## start
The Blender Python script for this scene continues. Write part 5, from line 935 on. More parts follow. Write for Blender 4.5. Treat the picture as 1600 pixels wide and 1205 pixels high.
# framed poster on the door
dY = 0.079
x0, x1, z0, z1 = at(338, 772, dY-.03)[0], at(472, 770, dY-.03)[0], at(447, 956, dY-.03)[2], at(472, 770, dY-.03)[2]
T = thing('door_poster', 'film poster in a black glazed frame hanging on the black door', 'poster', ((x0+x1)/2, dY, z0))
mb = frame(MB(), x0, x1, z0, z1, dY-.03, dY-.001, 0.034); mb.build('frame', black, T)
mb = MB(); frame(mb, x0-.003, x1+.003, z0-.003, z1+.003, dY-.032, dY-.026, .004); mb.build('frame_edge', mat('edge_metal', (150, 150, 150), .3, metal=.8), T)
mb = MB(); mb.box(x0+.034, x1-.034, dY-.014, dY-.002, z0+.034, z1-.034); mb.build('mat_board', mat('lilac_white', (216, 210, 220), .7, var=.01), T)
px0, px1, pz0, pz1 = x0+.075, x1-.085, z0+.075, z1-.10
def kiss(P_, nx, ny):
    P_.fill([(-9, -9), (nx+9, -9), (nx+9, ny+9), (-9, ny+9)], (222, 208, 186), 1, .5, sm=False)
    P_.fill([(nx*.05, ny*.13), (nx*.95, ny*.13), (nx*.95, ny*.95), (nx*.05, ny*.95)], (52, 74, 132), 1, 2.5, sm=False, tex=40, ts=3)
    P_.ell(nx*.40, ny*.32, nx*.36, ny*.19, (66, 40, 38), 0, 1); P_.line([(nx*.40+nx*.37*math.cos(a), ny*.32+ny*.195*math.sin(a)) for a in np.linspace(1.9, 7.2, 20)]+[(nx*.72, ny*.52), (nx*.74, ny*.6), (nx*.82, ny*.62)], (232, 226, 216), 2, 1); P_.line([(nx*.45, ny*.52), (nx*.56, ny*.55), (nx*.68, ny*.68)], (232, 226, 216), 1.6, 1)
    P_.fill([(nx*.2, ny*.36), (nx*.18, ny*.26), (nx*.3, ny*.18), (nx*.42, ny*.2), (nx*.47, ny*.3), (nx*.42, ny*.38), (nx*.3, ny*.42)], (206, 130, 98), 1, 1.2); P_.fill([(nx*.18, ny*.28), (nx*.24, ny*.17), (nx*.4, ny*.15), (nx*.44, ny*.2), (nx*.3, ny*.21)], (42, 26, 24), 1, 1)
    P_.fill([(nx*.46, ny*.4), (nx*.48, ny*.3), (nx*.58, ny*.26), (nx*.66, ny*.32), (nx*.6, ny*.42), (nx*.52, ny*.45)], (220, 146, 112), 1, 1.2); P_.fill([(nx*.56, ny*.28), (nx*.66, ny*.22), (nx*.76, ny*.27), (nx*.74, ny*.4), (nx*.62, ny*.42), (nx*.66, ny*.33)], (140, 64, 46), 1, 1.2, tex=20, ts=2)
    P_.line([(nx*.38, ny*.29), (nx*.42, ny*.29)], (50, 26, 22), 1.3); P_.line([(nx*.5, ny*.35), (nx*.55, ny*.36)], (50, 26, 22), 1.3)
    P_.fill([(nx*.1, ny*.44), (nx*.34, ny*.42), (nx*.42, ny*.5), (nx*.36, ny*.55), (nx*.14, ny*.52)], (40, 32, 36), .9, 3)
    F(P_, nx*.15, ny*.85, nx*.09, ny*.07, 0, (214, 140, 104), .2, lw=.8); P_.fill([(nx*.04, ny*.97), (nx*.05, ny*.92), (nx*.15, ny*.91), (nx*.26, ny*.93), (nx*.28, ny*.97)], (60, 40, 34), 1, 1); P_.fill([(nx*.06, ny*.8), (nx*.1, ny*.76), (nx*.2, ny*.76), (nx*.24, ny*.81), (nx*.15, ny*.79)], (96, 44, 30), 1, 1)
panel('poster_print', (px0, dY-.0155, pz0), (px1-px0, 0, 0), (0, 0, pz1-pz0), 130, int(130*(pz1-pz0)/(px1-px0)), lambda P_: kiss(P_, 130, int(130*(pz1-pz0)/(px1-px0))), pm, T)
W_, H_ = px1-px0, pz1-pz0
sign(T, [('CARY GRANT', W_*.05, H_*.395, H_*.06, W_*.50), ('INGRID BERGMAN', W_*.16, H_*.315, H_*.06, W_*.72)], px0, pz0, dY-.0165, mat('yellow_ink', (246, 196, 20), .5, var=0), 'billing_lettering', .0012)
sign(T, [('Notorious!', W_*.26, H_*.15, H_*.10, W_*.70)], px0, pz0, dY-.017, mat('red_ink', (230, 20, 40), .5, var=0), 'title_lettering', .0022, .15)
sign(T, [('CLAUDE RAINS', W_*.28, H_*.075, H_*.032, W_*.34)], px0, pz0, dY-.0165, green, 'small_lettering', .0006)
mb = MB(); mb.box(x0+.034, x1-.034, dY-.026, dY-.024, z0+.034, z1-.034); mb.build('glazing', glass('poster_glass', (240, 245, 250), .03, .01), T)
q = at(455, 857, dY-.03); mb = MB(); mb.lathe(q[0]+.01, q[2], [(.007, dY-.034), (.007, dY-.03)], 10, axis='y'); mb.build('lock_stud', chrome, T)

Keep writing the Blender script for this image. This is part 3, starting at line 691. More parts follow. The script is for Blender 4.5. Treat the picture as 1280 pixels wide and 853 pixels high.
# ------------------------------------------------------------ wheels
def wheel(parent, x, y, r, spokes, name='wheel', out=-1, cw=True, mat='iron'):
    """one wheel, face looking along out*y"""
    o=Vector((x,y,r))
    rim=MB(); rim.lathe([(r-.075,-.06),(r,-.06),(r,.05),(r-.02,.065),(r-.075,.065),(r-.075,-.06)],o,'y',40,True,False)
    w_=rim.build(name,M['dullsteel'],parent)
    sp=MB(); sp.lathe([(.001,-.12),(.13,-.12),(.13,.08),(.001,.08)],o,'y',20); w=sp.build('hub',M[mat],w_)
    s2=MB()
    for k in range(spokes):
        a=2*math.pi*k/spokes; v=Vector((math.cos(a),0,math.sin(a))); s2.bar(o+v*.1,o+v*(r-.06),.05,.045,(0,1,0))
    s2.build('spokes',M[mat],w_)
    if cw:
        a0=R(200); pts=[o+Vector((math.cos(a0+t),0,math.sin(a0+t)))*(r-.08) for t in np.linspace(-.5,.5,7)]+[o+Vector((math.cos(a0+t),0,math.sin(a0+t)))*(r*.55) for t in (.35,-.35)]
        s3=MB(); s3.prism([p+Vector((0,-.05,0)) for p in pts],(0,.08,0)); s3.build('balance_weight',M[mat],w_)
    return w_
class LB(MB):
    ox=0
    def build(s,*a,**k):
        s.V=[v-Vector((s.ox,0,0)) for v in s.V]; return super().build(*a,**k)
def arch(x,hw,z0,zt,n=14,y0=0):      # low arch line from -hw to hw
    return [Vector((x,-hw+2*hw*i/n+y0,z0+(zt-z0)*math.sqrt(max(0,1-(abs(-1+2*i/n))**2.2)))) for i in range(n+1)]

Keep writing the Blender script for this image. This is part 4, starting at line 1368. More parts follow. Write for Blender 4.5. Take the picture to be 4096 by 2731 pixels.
## end
Identify and copy all lines with the word "Keep".

- **Reply to the exercise**:
Keep writing the Blender script for this image. This is part 3, starting at line 691. More parts follow. The script is for Blender 4.5. Treat the picture as 1280 pixels wide and 853 pixels high.
Keep writing the Blender script for this image. This is part 4, starting at line 1368. More parts follow. Write for Blender 4.5. Take the picture to be 4096 by 2731 pixels.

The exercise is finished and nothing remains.